Initial water quality assessment grouped lakes based on mesotrophic/oligotrophic trophic states, a possible bedrock influence and high/low organic carbon content. Multivariate statistical analysis revealed that the spatial and temporal variation had little effect on within lake similarity, meaning that while there were slight differences between July and August water quality results, each lake was more like itself than the other lakes for both months. Multivariate analysis also showed that the ten lakes formed two distinct groups, influenced by high and low dissolved organic carbon concentrations, as well as a few other variables such as high/low dissolved aluminum, dissolved zinc and sulfate concentrations.

Working together, Dr. Robin Matthews, Karl Bruun at the Nostoca Algae Laboratory and I identified 405 species of algae within all of the lakes.

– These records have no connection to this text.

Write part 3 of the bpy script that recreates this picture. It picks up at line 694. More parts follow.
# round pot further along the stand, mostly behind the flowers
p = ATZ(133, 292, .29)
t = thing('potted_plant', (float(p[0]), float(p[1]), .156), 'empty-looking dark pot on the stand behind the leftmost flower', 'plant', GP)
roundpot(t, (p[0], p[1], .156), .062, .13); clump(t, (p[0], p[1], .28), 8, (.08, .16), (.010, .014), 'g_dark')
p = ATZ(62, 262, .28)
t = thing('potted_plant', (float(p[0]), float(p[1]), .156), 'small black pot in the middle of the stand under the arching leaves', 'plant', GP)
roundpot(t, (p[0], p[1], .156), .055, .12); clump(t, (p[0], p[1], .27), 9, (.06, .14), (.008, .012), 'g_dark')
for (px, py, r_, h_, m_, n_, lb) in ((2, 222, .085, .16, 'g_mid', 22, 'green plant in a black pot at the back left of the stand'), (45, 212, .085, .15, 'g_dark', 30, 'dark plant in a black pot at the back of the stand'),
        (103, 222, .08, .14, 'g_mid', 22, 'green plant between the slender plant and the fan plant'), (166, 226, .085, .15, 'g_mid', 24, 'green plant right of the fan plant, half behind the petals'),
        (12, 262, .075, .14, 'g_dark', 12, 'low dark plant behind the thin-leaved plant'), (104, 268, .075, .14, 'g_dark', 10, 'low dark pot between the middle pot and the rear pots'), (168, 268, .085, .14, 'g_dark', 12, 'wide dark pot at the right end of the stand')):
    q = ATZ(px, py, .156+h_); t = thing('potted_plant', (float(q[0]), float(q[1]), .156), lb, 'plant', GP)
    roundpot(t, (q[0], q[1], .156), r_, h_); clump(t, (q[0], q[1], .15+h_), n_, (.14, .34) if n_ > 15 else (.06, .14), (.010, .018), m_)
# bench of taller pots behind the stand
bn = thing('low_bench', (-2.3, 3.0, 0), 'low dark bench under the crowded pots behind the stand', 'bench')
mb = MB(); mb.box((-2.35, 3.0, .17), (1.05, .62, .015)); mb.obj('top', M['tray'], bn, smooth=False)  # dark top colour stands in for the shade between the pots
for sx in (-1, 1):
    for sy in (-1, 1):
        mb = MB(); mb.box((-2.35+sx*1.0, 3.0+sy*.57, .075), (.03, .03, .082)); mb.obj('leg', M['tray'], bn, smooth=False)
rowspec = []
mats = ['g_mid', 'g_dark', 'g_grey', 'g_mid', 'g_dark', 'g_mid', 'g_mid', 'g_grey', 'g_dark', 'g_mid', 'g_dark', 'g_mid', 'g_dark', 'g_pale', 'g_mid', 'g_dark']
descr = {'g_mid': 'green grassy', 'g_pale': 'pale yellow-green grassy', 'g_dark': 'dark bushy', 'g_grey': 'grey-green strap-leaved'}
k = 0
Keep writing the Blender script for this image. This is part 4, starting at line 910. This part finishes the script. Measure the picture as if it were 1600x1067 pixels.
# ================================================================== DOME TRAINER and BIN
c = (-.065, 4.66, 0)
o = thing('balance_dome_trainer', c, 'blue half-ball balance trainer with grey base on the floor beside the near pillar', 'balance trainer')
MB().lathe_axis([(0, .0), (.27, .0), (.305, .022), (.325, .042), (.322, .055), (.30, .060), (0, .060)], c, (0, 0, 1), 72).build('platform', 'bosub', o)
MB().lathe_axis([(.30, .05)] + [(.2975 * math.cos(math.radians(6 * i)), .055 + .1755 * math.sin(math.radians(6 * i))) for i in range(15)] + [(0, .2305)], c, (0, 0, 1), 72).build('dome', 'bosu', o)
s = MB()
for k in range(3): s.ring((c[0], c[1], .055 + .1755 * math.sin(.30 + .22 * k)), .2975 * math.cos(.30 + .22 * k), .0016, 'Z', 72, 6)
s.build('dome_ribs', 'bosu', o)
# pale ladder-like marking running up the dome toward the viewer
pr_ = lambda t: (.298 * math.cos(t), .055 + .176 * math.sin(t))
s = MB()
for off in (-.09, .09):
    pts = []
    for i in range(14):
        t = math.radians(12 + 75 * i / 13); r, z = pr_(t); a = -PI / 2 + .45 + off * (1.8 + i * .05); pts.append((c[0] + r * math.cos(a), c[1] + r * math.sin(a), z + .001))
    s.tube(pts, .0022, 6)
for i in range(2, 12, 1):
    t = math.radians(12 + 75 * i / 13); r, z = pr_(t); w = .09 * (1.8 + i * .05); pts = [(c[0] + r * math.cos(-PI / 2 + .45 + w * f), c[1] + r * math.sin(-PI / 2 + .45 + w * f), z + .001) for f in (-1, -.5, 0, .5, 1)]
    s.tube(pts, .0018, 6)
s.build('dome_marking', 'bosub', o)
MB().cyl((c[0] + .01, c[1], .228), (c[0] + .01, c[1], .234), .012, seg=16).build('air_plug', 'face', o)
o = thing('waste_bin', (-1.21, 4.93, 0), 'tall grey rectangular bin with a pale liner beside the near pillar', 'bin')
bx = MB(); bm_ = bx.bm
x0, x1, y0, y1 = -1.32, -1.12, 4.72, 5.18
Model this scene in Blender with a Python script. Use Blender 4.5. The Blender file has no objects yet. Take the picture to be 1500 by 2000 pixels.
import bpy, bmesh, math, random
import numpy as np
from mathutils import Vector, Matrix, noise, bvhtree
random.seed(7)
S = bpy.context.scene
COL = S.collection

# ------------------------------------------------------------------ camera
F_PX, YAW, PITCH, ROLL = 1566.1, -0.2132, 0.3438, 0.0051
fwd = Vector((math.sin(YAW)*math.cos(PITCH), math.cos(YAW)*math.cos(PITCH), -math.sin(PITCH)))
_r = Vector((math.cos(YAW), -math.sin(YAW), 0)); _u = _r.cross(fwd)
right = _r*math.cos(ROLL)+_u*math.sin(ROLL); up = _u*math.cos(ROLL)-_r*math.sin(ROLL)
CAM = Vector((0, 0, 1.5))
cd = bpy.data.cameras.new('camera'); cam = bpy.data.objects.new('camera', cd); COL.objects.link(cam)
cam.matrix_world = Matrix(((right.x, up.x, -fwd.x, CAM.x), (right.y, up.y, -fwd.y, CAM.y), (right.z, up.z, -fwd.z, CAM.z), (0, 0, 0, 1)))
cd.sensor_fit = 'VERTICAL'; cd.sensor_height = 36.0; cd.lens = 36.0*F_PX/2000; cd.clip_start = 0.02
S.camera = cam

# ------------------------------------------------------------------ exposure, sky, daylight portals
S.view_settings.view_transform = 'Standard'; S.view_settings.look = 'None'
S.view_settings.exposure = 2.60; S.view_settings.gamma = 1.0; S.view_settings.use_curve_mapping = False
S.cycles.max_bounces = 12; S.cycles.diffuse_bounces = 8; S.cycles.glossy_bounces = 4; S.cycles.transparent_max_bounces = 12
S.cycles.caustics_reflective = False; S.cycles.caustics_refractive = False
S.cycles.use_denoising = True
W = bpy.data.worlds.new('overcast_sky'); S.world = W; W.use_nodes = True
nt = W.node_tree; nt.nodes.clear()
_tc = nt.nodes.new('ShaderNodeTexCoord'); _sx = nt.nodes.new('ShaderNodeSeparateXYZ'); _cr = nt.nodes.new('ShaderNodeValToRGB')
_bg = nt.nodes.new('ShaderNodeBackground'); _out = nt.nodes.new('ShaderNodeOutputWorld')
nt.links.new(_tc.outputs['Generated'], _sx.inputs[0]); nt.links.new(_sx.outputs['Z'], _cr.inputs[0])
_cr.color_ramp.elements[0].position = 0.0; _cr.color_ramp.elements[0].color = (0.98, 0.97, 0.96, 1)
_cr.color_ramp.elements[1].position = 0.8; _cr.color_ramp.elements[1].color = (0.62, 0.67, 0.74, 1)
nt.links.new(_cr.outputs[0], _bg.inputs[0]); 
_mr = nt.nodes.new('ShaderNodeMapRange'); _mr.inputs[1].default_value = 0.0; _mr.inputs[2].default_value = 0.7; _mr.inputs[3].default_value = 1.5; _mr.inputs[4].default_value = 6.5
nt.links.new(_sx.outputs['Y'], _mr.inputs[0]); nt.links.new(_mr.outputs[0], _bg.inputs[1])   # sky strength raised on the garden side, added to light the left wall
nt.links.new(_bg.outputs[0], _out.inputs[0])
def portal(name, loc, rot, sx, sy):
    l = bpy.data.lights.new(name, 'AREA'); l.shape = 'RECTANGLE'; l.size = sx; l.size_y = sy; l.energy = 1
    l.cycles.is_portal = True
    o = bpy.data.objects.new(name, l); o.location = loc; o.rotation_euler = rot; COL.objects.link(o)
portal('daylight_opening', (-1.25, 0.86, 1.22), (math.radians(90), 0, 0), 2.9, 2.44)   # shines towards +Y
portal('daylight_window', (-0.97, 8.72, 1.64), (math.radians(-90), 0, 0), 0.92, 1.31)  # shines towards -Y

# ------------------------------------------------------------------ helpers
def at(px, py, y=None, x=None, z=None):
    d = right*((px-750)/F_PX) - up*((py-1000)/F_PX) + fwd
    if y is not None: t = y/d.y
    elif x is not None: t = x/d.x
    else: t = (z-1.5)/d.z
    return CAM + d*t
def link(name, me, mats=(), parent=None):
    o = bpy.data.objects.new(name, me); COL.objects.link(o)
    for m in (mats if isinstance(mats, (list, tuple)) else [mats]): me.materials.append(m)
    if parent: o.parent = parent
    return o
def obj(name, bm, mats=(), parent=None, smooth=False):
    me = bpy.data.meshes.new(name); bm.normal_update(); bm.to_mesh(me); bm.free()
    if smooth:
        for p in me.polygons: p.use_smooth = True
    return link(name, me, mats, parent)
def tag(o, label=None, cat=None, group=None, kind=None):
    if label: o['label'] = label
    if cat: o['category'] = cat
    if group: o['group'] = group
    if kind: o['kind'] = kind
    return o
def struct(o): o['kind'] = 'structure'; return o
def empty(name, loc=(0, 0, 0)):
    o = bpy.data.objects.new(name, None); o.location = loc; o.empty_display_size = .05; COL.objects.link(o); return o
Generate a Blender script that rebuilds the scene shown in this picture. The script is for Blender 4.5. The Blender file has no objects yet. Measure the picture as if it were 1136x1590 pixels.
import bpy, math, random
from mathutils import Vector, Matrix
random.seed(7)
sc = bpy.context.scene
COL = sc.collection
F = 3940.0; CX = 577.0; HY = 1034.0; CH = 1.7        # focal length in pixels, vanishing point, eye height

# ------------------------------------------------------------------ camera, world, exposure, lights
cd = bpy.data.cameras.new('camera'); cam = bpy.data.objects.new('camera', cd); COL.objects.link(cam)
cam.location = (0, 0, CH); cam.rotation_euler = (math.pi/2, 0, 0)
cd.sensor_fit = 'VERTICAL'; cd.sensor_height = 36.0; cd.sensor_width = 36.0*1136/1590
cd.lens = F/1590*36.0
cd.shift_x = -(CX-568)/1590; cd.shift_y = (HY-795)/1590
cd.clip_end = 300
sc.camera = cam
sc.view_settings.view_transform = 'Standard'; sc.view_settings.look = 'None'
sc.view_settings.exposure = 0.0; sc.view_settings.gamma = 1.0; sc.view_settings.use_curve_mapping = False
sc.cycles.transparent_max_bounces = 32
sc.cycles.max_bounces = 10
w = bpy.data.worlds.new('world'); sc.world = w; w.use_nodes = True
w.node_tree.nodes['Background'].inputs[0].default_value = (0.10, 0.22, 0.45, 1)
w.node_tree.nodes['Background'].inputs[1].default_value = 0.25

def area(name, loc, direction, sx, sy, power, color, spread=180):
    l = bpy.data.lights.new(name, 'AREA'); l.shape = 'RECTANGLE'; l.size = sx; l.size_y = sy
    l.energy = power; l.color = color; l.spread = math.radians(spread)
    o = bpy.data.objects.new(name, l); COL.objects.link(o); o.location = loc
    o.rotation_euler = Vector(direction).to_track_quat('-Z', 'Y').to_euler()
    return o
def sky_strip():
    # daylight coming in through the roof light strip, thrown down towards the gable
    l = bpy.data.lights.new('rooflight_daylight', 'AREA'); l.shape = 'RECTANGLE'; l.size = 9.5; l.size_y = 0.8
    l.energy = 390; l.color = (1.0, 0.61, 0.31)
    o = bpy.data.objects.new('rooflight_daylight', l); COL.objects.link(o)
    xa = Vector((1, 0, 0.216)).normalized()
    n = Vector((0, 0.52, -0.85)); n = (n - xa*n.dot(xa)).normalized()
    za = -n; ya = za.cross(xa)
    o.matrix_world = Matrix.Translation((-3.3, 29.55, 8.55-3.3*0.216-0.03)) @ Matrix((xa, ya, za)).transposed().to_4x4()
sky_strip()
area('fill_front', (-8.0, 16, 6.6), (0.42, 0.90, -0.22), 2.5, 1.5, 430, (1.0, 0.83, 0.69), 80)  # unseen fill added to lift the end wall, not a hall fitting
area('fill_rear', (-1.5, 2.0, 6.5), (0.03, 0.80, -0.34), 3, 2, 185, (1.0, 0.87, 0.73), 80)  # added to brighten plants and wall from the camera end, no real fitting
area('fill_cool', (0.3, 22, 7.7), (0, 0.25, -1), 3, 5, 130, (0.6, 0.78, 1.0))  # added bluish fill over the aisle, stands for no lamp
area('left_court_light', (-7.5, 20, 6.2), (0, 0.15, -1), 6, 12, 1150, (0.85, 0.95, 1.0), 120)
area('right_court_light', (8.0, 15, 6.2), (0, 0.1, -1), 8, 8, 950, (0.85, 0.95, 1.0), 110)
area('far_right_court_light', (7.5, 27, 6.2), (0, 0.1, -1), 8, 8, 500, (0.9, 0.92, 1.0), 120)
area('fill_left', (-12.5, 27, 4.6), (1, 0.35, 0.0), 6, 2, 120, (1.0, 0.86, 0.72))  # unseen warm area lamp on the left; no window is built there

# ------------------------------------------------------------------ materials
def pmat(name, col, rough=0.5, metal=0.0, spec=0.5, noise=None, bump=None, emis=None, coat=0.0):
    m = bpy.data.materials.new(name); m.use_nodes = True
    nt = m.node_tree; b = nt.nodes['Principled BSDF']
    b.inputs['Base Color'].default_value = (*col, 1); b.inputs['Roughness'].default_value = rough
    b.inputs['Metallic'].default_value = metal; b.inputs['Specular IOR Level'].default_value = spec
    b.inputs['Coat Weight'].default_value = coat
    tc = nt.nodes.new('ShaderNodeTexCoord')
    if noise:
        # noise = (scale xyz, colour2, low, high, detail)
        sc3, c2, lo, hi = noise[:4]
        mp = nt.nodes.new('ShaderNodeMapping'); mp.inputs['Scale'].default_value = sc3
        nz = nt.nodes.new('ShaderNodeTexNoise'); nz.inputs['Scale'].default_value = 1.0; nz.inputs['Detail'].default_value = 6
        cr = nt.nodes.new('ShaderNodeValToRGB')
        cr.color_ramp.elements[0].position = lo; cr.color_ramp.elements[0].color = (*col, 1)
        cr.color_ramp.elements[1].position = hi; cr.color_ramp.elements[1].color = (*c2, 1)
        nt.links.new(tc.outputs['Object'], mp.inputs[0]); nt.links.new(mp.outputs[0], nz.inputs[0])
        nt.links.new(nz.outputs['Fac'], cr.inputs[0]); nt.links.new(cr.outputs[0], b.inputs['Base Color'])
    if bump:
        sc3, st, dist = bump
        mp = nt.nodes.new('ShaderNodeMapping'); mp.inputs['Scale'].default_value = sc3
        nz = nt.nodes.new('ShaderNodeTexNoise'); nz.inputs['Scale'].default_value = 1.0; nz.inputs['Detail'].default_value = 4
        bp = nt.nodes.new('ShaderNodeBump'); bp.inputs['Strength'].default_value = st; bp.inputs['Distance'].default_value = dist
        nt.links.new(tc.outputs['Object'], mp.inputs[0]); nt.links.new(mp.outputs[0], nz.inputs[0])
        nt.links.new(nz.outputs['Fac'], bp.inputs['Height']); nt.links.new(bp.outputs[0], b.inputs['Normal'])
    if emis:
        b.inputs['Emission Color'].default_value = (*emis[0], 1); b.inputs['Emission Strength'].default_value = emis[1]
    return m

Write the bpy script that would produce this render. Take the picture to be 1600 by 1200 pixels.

This is a conservative number, as more algae were identified outside the July-August sampling period that were not included in my study. Of the 405 total species, 258 were unique to just one lake. For example, Myrtle Lake contained 104 total identified species, and had 51 unique species, meaning that half of the algae species found in Myrtle were only found in Myrtle! Overall, desmids dominated the type of algae found, with 136 species. Diatoms were second, with 97 species found. No significant patterns were found when we statistically analyzed the lakes with regard to algae cell counts and biovolumes. However, when separated by the high/low organic carbon groups, desmids, green algae and blue-green algae had statistically higher cell counts and biovolumes for the high organic carbon lakes.

To summarize, the ten lakes in my study had strong and predictable groups that formed with the water quality data. The lack of grouping with the algae data showed that each lake was unique and had extremely diverse algae populations. Lakes with similar water quality characteristics favor similar types of algae, such as desmids, but host different species compositions. This study has also provided baseline water quality and algae data to track changes and trends over time. Desmids, which are cold water specialists typically found in boggy lakes, will not tolerate warmer temperatures and could be used as bioindicators for the changing climate.